Acontece que esta operação fica desde logo inquinada quando não se tem em conta as situações (inúmeras!) de duplicação de pedidos.
Explicando: falávamos muito das 400 mil pendências decorrentes dos processos de Manifestações de Interesse que estavam em “banho-maria” há vários anos. A realidade, porém, veio provar que o número era quase de menos 100 mil cidadãos nestas circunstâncias. As razões são várias: alguns terão regressado aos seus países de origem, outros terão falecido entretanto, outros partido para diferentes países, outros encontraram na lei outras forma de regularização fosse pelo casamento, pela paternidade ou, de uma forma muitíssimo significativa, por via do popularmente chamado Visto CPLP. Esta Autorização de Residência para os países de língua portuguesa, que entrou em vigor durante o penúltimo governo, é responsável pela esmagadora maioria das duplicações processuais e, por consequência, pelo enviesamento dos números.
Os cidadãos que tinham, há anos, a sua regularização no limbo ao abrigo das Manifestações de Interesse e que reuniam as condições para solicitar uma Autorização de Residência CPLP fizeram-no, mas não anularam a Manifestação de Interesse, just in case. Ora esta, entretanto, seguiu o seu percurso e foi aquando da entrada em funcionamento da Estrutura de Missão que se verificou esta dupla regularização. Quer isto dizer que uma parte significativa e não despicienda de processos foi contabilizada duas vezes.

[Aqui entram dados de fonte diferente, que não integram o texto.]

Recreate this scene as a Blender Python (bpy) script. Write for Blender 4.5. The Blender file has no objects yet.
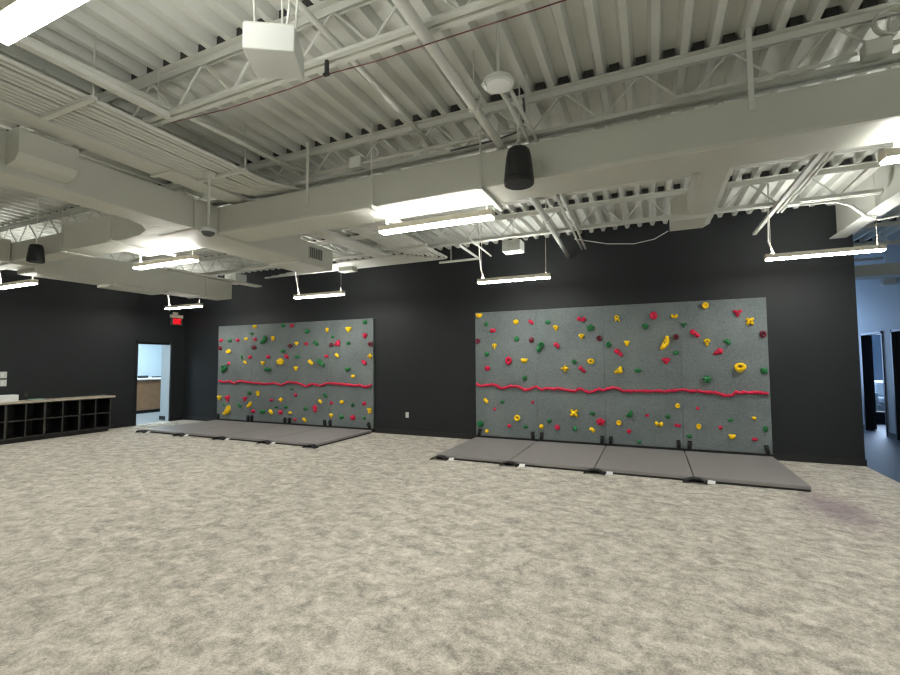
import bpy, bmesh, math, random
from mathutils import Vector, Matrix, noise
S = bpy.context.scene
COL = S.collection
PI = math.pi

# ---------------------------------------------------------------- materials
def lin(c):
    o = []
    for v in c:
        v /= 255.0
        o.append(v/12.92 if v <= .04045 else ((v+.055)/1.055)**2.4)
    return (*o, 1.0)

def mat(name, rgb, rough=.6, metal=0.0, var=.0, scale=8.0, bump=0.0, bscale=60.0, spec=.5):
    m = bpy.data.materials.new(name); m.use_nodes = True
    nt = m.node_tree; b = nt.nodes['Principled BSDF']
    b.inputs['Base Color'].default_value = lin(rgb)
    b.inputs['Roughness'].default_value = rough
    b.inputs['Metallic'].default_value = metal
    b.inputs['Specular IOR Level'].default_value = spec
    tc = nt.nodes.new('ShaderNodeTexCoord')
    if var > 0:
        n = nt.nodes.new('ShaderNodeTexNoise'); n.inputs['Scale'].default_value = scale
        n.inputs['Detail'].default_value = 4
        nt.links.new(tc.outputs['Object'], n.inputs['Vector'])
        r = nt.nodes.new('ShaderNodeMapRange')
        r.inputs['From Min'].default_value = .3; r.inputs['From Max'].default_value = .7
        r.inputs['To Min'].default_value = 1-var; r.inputs['To Max'].default_value = 1+var
        nt.links.new(n.outputs['Fac'], r.inputs['Value'])
        mx = nt.nodes.new('ShaderNodeVectorMath'); mx.operation = 'SCALE'
        mx.inputs[0].default_value = lin(rgb)[:3]
        nt.links.new(r.outputs['Result'], mx.inputs['Scale'])
        nt.links.new(mx.outputs['Vector'], b.inputs['Base Color'])
    if bump > 0:
        n2 = nt.nodes.new('ShaderNodeTexNoise'); n2.inputs['Scale'].default_value = bscale
        n2.inputs['Detail'].default_value = 3
        nt.links.new(tc.outputs['Object'], n2.inputs['Vector'])
        bp = nt.nodes.new('ShaderNodeBump'); bp.inputs['Strength'].default_value = bump
        bp.inputs['Distance'].default_value = .01
        nt.links.new(n2.outputs['Fac'], bp.inputs['Height'])
        nt.links.new(bp.outputs['Normal'], b.inputs['Normal'])
    return m

def emit(name, rgb, strength, base=(230, 230, 228)):
    m = bpy.data.materials.new(name); m.use_nodes = True
    b = m.node_tree.nodes['Principled BSDF']
    b.inputs['Base Color'].default_value = lin(base)
    b.inputs['Emission Color'].default_value = lin(rgb)
    b.inputs['Emission Strength'].default_value = strength
    return m

DOWN, UP = 70.0, 54.0
LAMP = (254, 253, 247)
M = dict(
 wall=mat('black wall paint', (32, 35, 37), .55, var=.05, scale=1.5, bump=.08, bscale=90, spec=.3),
 base=mat('black rubber base', (24, 25, 26), .5, var=.03),
 white=mat('white sprayed paint', (198, 199, 191), .55, var=.03, scale=5),
 deck=mat('painted steel deck', (203, 205, 198), .5, var=.05, scale=3),
 duct=mat('painted duct metal', (190, 191, 181), .5, var=.035, scale=2.5, bump=.05, bscale=4),
 fix=mat('white lamp housing', (225, 218, 200), .45, var=.01),
 whitebox=mat('white plastic', (204, 207, 201), .45, var=.01),
 cord=mat('white cord', (225, 225, 218), .5, var=.01),
 black=mat('black plastic', (24, 25, 27), .5, var=.03),
 grille=mat('black speaker cloth', (20, 22, 24), .8, var=.1, scale=200, bump=.3, bscale=400),
 redwire=mat('dark red wire', (96, 44, 40), .5, var=.02),
 flute_shade=mat('dark flute shade', (44, 44, 43), .7, var=.05),  # dark tone standing for shade in the deck flutes
 dark=mat('dark louvre', (80, 82, 82), .6, var=.03),
 mat_top=mat('grey vinyl', (136, 132, 130), .5, var=.03, scale=6, bump=.12, bscale=120),
 mat_base=mat('black vinyl', (26, 26, 27), .55, var=.04),
 strap=mat('black webbing', (20, 20, 22), .8, var=.08, bump=.3, bscale=200),
 tag=mat('white tag cloth', (226, 226, 224), .7, var=.01),
 y=mat('yellow resin', (255, 210, 0), .5, var=.05, scale=30, bump=.15, bscale=160),
 g=mat('green resin', (22, 112, 58), .5, var=.07, scale=30, bump=.15, bscale=160),
 r=mat('red resin', (208, 14, 66), .5, var=.06, scale=30, bump=.15, bscale=160),
 m=mat('maroon resin', (104, 14, 40), .5, var=.06, scale=30, bump=.15, bscale=160),
 bolt=mat('steel bolt', (60, 60, 62), .4, metal=.8, var=.02),
 cab=mat('black laminate', (15, 15, 15), .5, var=.06, scale=10),
 cabedge=mat('dark grey edge banding', (56, 53, 49), .5, var=.05, scale=10),
 top=mat('beige laminate', (176, 166, 148), .4, var=.06, scale=14),
 paper=mat('white card', (224, 226, 226), .6, var=.02),
 teal=mat('pale green cloth', (140, 168, 156), .7, var=.04),
 oak=mat('brown wood laminate', (150, 114, 82), .5, var=.12, scale=6),
 roomwall=mat('pale blue white paint', (214, 226, 232), .6, var=.02),
 greywall=mat('grey paint', (176, 182, 184), .6, var=.02),
 roomfloor=mat('grey vinyl plank', (128, 130, 130), .4, var=.1, scale=3),
 hallwall=mat('cool white paint', (188, 200, 210), .6, var=.02, scale=2),
 hallfloor=mat('dark vinyl plank', (30, 40, 48), .55, var=.12, scale=4, spec=.25),
 navy=mat('slate paint', (70, 86, 102), .6, var=.03),
 frame=mat('dark door frame', (30, 38, 46), .45, var=.03),
 leaf=mat('black door leaf', (22, 24, 27), .45, var=.03),
 sofa=mat('white upholstery', (206, 212, 216), .8, var=.03, bump=.2, bscale=60),
 insul=mat('silver insulation', (140, 152, 156), .35, metal=.3, var=.15, scale=6, bump=.4, bscale=10),
 lens=emit('lamp diffuser down', LAMP, DOWN), lensup=emit('lamp diffuser up', LAMP, UP),
 exitred=emit('exit letters', (255, 26, 40), 1.1, (150, 10, 16)), exitback=emit('exit red panel', (190, 4, 14), .35, (60, 6, 8)),
)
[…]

A quem interessa esta empolação do numero de imigrantes sabemos nós. Da mesma forma que só entendemos um relatório intermédio a dois meses do fim da Missão da estrutura criada pela aproximação de eleições.

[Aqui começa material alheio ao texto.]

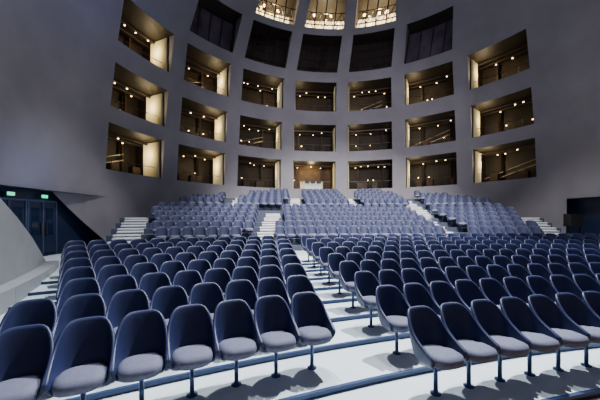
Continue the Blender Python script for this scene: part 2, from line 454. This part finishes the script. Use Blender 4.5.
# guard rail in front of tier, left
mb=MB()
xs=[-6.0+.5*i for i in range(9)]
prev=None
for x in xs:
    r=RT[0]-1.1; t=th_of(x,r); p=P2(r,t,ZX); 
    mb.bar(p,p+Vector((0,0,.4)),.04)
    if prev is not None:
        mb.bar(prev+Vector((0,0,.4)),p+Vector((0,0,.4)),.05); mb.bar(prev+Vector((0,0,.22)),p+Vector((0,0,.22)),.03)
    prev=p
mb.obj('guard_rail',[M_leg])
mb=MB()
T=Matrix.Translation((13.1,13.9,ZX))
for x in (-.3,.3): mb.bar(T@Vector((x,0,0)),T@Vector((x,0,1.0)),.05)
mb.bar(T@Vector((-.3,0,1.0)),T@Vector((.3,0,1.0)),.05); mb.bar(T@Vector((-.3,0,.5)),T@Vector((.3,0,.5)),.04)
mb.box(T@Matrix.Translation((0,0,1.3)),.6,.4,.6,0)
mb.obj('stage_monitor_stand',[M_black])

# ---------------- lights ----------------
def spot(name,loc,tgt,e,ang,col,size=.4,blend=.6):
    l=bpy.data.lights.new(name,'SPOT'); l.energy=e; l.spot_size=rad(ang); l.color=col; l.shadow_soft_size=size; l.spot_blend=blend
    o=bpy.data.objects.new(name,l); o.location=loc; o.rotation_euler=(Vector(tgt)-Vector(loc)).to_track_quat('-Z','Y').to_euler(); COL.objects.link(o)
spot('ceiling_spotlight',(6.5,11.5,17.5),(3.4,4.6,0),30000,48,(.93,.98,1),.05)
spot('ceiling_spotlight',(-1.0,11,17.5),(-1.0,5.6,0),11000,42,(.92,.97,1),.08)
spot('ceiling_spotlight',(2.5,8,19),(2.5,17.5,2),30000,56,(1,.97,.92),.2)
spot('ceiling_spotlight',(2.5,9,20),(2.5,12,0),7000,75,(.9,.94,1),.3)
spot('ceiling_spotlight',(-1,8,18),(-8,12,1),5500,28,(1,.97,.93),.15)
spot('ceiling_spotlight',(6,7,18),(12.5,14,1),5500,28,(1,.97,.93),.15)
spot('wall_fill',(3,-1.5,9),(3,23,5.5),8500,62,(1,.94,.97),1.0,1)  # added fill from behind the camera for the wall, no known lamp
spot('wall_fill',(6,2,10),(-8,7,15),3000,65,(.12,.25,1),.8,1)  # added unseen blue source for the glow on the upper left wall
add_point('portal_fill',(-8.2,10.5,3.6),24,(.25,.45,1),size=.2)  # blue fill added so the doors show, no lamp hangs here
w=bpy.data.worlds.new('World'); bpy.context.scene.world=w; w.use_nodes=True
w.node_tree.nodes['Background'].inputs[0].default_value=(.5,.52,.7,1); w.node_tree.nodes['Background'].inputs[1].default_value=.15

cam=bpy.data.cameras.new('camera'); co=bpy.data.objects.new('camera',cam); COL.objects.link(co)
co.location=(0,0,2.06); co.rotation_euler=(rad(90),0,0); cam.lens=17.4; cam.sensor_width=36; cam.shift_y=.03; cam.clip_start=.05
bpy.context.scene.camera=co
print('chairs',cnt)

Mas mais do que saber quantos são importa saber quem são e como estão.
A extrema direita insiste em vender a ideia de que a maioria dos imigrantes são criminosos e que não existe qualquer controlo na sua entrada.
Uma mentira repetida ad nauseaum não se transforma em verdade. Apenas demonstra a má fé ou a profunda ignorância de quem a profere.
Portugal tem um dos sistemas de controlo de fronteiras aeroportuárias mais eficazes e melhor equipados da Europa. A troca de informação entre Órgãos de Polícia Criminal é feita célere e criteriosamente. Não é porque já não existe um determinado organismo que o serviço não se faz. Durante anos, os barbeiros tiravam dentes. Depois surgiram os dentistas. Não foi por se terem alterado as condições que deixou de haver dores de dentes e tratamento!
Não existe controlo terrestre, constatam os tais de extrema-direita. Pois claro, essa é uma das condições de pertencer a um Espaço Schengen de livre circulação de pessoas e bens. A pertença a este grupo permite uma liberdade total de exercer uma profissão, estudar, importar e exportar bens, recolocar empresas, etc. Claro que, como tudo na vida, tem um reverso, mas não se pode querer ter sol na eira e chuva no nabal! Saberão esses senhores que os estrangeiros em maior número a residir em Portugal são europeus?
E quanto à criminalidade, porque será que apenas quando muito residualmente acontece com estrangeiros, se grita aos céus e ao mundo enquanto se faz vista grossa aos inúmeros casos de violência levada a cabo por portugueses? Os adolescentes que violaram a colega e colocaram os vídeos a circular eram estrangeiros? Quantos assassinos de mulheres são estrangeiros?
Além de que não há qualquer dúvida que Portugal precisa de imigrantes. Regulares, sem dúvida, mas imigrantes mesmo assim.
O que fica por fazer e é urgente é uma integração plena de quem nos procura.
O reagrupamento familiar é essencial para que tal aconteça. Poder-se-á limitá-lo a células de família mais básica, mas não teremos integração sem família.
Tal como não teremos integração sem dignidade de tratamento e essa passa pelo acesso aos mais básicos direitos: educação, saúde e habitação. Quanto a esta última, faz-se um enorme favor aos senhores do contra quando se propõe uma discriminação positiva para imigrantes com o argumento de que os nacionais podem ficar mais tempo em casa dos pais. Afirmações deste tipo só atiçam os que pretendem retornar ao “orgulhosamente sós” e que estabelecem uma linha forjada num muro, mesmo que hipotético, entre eles e nós.
Se conhecessem alguma coisa de História, saberiam que já fomos eles e que o mundo, tal como está, pode empurrar-nos novamente a sê-lo.